Normalement, un conteur rigolo venu du fond de la campagne, ça n'a pas beaucoup de chance de marcher à Paris. Fût-il même exotique ou québécois. Le public parisien, et encore davantage les médias, apprécient les produits urbains, sophistiqués et un peu cyniques.

C'est donc un véritable tour de force de la part de Fred Pellerin que de mettre dans sa poche à la fois des professionnels parisiens du théâtre et du spectacle et, si tout se passe bien, un public branché qui, hier soir en tout cas, semblait accroché à ses lèvres et ne perdait pas un mot de ses récits fabuleux de Saint-Élie-de-Caxton.

Fred Pellerin avait déjà obtenu un joli succès d'estime au mois de novembre 2008 avec 10 représentations au théâtre du petit Saint-Martin, qu'il avait à peu près rempli avant de continuer dans plusieurs villes de province. Et s'était fait remarquer dans quelques médias de référence.

Depuis hier soir, il récidive de nouveau dans une petite salle de 200 places, mais cette fois au prestigieux théâtre du Rond-Point (des Champs-Élysées). Un lieu à la fois à la mode et l'un des plus conviviaux de Paris, en raison de la diversité de sa programmation, du charme de son bar-restaurant, ouvert tard le soir et fort bien fréquenté, mais aussi de la richesse de son histoire moderne, qui garde l'empreinte de Madeleine Renaud et Jean-Louis Barrault.

Son directeur actuel, Jean-Michel Ribes, est un homme-orchestre de la scène parisienne. Auteur de nombreuses pièces de théâtre, traducteur, metteur en scène, producteur de deux séries-cultes à la télévision, Palace et Merci Bernard.

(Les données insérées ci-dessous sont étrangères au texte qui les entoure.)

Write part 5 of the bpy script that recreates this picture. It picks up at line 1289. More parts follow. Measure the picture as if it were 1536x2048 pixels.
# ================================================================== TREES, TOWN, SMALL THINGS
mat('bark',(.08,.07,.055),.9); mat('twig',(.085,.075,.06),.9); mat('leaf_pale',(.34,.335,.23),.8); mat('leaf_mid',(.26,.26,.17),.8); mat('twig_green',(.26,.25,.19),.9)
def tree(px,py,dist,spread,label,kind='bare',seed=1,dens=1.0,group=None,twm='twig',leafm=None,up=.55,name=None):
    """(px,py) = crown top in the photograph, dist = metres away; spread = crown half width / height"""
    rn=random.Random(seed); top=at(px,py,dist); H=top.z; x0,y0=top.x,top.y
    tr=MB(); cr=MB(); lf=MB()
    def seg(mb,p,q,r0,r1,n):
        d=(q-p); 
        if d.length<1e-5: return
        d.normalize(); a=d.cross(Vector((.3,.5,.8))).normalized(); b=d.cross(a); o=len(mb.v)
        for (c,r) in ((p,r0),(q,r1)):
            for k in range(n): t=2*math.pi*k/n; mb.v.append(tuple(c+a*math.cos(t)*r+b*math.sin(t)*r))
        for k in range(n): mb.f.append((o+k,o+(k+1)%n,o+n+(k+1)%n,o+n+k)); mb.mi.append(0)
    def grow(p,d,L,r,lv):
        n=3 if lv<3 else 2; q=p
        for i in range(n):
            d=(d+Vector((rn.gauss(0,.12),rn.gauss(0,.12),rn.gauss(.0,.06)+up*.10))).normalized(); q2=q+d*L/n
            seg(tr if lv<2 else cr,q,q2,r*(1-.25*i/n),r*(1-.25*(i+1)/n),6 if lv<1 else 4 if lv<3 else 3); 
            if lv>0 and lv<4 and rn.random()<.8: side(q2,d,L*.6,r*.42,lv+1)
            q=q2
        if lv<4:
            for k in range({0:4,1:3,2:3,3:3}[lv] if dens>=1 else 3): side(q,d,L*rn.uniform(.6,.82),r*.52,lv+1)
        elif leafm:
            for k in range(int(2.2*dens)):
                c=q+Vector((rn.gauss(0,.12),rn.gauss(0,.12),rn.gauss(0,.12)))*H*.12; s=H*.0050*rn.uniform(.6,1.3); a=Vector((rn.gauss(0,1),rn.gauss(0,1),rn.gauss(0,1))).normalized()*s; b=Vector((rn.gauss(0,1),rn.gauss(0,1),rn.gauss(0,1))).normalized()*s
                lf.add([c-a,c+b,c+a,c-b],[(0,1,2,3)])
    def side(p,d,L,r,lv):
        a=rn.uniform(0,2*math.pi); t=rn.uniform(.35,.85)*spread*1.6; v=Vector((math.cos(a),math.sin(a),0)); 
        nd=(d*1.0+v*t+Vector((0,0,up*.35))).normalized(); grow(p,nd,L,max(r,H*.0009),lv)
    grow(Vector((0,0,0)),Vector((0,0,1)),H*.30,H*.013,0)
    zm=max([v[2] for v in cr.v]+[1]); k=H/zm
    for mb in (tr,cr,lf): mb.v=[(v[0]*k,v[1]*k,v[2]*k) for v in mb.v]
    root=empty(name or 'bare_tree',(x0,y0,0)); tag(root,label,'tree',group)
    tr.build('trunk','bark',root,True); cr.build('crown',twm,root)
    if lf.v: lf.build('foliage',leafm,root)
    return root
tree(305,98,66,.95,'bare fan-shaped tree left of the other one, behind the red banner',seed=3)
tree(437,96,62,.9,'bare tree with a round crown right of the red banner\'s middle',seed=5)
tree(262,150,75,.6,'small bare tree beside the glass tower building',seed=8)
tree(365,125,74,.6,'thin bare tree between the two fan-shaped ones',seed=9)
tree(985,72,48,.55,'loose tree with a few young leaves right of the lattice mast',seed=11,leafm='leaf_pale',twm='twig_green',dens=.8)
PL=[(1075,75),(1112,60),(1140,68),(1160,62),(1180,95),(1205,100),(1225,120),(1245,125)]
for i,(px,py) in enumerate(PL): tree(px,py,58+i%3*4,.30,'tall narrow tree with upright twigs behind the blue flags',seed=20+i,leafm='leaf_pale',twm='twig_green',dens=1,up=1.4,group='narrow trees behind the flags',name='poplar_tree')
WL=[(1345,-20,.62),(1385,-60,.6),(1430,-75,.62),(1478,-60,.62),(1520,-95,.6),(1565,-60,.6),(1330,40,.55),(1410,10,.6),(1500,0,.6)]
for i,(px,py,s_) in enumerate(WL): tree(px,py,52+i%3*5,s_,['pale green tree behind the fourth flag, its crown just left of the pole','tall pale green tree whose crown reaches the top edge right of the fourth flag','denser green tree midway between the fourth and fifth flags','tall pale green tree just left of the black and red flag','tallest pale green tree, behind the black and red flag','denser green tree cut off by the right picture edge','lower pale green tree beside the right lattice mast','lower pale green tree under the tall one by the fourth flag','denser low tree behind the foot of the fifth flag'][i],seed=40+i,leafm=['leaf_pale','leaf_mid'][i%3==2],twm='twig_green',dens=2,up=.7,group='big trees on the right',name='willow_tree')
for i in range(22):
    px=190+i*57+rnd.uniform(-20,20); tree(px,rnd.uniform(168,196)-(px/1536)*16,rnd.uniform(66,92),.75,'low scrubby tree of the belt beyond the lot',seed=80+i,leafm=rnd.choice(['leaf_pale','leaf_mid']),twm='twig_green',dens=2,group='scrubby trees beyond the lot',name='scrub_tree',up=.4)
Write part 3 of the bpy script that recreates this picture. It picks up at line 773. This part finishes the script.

Acteur à ses heures et réalisateur de cinéma. Un personnage talentueux et dans le vent.

C'est lui qui est allé chercher Fred Pellerin: «Plusieurs amis avaient vu son spectacle en novembre 2008, a-t-il expliqué hier soir après le spectacle. Je l'ai vu le dernier soir et j'ai été conquis. Fred Pellerin n'est pas seulement un conteur québécois ou de la campagne: c'est un conteur universel, dont les fantaisies et les inventions de langage peuvent toucher tout le monde. Ce n'est pas pour rien que je l'ai mis à l'affiche pour cinq semaines complètes.»

Le conteur universel en question, à l'issue de sa performance d'environ 90 minutes menée tambour battant, fait son apparition dans le petit salon où l'on a organisé un cocktail pour cette première: «Cette fois, j'admets que j'étais un peu stressé à cause du lieu, dit-il: le théâtre du Rond-Point, c'est vraiment un lieu illustre.»

Difficulté supplémentaire: son Arracheuse de temps, qui s'étire parfois jusqu'à deux heures et demie au Québec au fil de ses improvisations et digressions, doit être impérativement contenu à l'intérieur d'un horaire strict: début à 18 h 30, conclusion avant 20 h. Un spectacle de première partie de soirée plutôt populaire à Paris: on y va à la sortie du bureau, avant de dîner sur place ou dans le quartier. Mais bon: cela force Pellerin à couper dans le texte original, mais donne peut-être encore plus de virtuosité à sa démonstration époustouflante.

Est-ce que le public français est dérouté par son accent prononcé ou son vocabulaire? «Pas du tout, estime Éric Libiot, critique de spectacles à L'Express, l'un des principaux hebdos nationaux. Parfois il y a un mot qu'on ne comprend pas, mais on comprend le sens.»

Libiot lui a consacré une demi-page dithyrambique - ce qui vaut de l'or - et présente L'Arracheuse de temps comme «le spectacle le plus drôle de l'année». Fred Pellerin, de son côté, a ajouté ici et là quelques explications de vocabulaire - «t'sais, Paris, ce que ça veut dire?», et se force à ralentir son débit pour le public français. De toute façon, il invente des mots à lui qui n'existent pas non plus au Québec.

Lui-même prévoit quelques petits ajustements au fil des spectacles, mais de toute évidence, les spectateurs ne perdent jamais le fil de ses histoires folles et poétiques.

Bien sûr, Fred Pellerin n'est pas «un produit commercial», comme le dit son entourage. Donc pas de télés en vue. En revanche, une demi-douzaine de grands médias sont attendus au cours des trois prochaines représentations.

Comme on dit ces jours-ci à Paris, il y a «un bon buzz» autour de ce personnage imprévu et inclassable.